◆ **DATA LINES**

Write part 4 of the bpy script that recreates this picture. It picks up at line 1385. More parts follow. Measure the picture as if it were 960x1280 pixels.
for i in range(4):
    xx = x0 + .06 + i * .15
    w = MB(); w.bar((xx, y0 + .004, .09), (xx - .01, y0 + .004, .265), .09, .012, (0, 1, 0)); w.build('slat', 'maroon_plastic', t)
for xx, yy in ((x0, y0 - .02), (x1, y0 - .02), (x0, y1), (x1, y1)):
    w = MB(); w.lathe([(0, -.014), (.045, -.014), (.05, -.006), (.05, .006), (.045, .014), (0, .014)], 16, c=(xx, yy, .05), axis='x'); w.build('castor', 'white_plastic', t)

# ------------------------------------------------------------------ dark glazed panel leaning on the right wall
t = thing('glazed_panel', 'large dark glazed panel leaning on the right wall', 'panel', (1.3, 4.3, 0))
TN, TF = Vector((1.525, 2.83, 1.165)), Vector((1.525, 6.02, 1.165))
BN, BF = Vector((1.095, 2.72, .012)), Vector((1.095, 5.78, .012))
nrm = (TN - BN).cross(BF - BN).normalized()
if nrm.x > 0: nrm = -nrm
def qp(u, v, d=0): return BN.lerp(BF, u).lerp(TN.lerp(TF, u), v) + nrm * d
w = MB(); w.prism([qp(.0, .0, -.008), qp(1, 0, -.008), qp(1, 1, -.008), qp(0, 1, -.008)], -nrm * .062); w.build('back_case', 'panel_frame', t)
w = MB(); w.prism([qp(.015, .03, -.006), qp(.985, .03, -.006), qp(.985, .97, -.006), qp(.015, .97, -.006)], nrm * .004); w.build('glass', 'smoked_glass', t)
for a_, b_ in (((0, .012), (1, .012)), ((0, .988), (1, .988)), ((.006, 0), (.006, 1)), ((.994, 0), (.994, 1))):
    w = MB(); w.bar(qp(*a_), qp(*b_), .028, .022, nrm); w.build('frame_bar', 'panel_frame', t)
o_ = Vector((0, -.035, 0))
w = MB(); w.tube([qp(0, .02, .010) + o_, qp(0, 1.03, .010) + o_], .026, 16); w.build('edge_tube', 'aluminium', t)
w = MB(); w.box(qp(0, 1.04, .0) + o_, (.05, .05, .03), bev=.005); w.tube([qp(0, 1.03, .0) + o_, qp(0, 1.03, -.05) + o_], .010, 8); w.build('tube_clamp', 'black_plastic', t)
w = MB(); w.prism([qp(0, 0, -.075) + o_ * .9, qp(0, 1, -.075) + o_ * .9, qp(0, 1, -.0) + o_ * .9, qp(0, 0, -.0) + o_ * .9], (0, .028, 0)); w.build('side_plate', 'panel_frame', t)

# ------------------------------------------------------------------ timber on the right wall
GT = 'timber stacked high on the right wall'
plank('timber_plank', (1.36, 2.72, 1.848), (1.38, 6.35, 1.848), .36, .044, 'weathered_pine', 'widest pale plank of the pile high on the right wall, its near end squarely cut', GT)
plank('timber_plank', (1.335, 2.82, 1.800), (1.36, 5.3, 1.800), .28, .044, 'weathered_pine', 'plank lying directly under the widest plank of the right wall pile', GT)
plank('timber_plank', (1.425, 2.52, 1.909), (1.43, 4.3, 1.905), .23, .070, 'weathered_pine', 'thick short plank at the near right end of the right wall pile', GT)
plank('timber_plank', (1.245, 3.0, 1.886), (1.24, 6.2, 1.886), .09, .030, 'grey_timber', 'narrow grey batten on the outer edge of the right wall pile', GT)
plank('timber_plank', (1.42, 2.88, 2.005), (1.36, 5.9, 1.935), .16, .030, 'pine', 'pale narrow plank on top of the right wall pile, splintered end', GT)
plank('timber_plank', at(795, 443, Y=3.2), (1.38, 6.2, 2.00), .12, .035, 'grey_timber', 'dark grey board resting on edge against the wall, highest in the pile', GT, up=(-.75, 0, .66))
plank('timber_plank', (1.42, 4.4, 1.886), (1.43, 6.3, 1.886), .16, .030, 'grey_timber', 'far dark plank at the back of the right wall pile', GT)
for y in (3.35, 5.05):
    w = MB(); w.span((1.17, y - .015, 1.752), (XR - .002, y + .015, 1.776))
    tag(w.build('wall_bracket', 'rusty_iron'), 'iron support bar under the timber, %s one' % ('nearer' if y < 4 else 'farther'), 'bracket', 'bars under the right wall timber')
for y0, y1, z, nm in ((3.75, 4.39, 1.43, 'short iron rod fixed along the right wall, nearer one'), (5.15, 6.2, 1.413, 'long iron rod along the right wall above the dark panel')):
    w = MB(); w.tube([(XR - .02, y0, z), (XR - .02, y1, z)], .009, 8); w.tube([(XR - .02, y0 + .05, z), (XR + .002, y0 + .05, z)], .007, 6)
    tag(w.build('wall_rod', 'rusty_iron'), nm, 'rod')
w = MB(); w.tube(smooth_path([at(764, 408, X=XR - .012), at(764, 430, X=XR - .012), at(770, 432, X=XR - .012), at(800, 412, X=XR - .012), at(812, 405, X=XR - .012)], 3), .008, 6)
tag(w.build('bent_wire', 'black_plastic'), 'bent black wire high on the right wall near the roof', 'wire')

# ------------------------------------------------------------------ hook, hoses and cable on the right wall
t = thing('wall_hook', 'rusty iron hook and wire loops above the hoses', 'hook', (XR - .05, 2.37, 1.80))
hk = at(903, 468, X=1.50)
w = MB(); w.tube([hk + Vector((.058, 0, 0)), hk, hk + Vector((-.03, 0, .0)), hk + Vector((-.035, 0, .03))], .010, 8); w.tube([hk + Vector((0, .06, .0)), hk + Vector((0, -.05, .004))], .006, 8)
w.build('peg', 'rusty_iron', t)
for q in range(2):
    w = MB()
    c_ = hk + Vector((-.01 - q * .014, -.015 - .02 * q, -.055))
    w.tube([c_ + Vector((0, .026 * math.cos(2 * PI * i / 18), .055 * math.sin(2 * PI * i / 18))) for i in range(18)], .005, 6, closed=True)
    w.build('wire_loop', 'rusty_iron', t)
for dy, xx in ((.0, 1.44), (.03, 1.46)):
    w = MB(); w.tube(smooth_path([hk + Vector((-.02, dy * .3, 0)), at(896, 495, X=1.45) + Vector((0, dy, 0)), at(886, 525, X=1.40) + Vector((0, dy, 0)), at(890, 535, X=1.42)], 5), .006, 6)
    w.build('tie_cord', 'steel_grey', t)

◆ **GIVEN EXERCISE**
Quote exactly the lines running from the start of the listing above through the line where "w.build('castor', 'white_plastic', t)" is found, and output no other lines.

◆ **WRITTEN SOLUTION**
Write part 4 of the bpy script that recreates this picture. It picks up at line 1385. More parts follow. Measure the picture as if it were 960x1280 pixels.
for i in range(4):
    xx = x0 + .06 + i * .15
    w = MB(); w.bar((xx, y0 + .004, .09), (xx - .01, y0 + .004, .265), .09, .012, (0, 1, 0)); w.build('slat', 'maroon_plastic', t)
for xx, yy in ((x0, y0 - .02), (x1, y0 - .02), (x0, y1), (x1, y1)):
    w = MB(); w.lathe([(0, -.014), (.045, -.014), (.05, -.006), (.05, .006), (.045, .014), (0, .014)], 16, c=(xx, yy, .05), axis='x'); w.build('castor', 'white_plastic', t)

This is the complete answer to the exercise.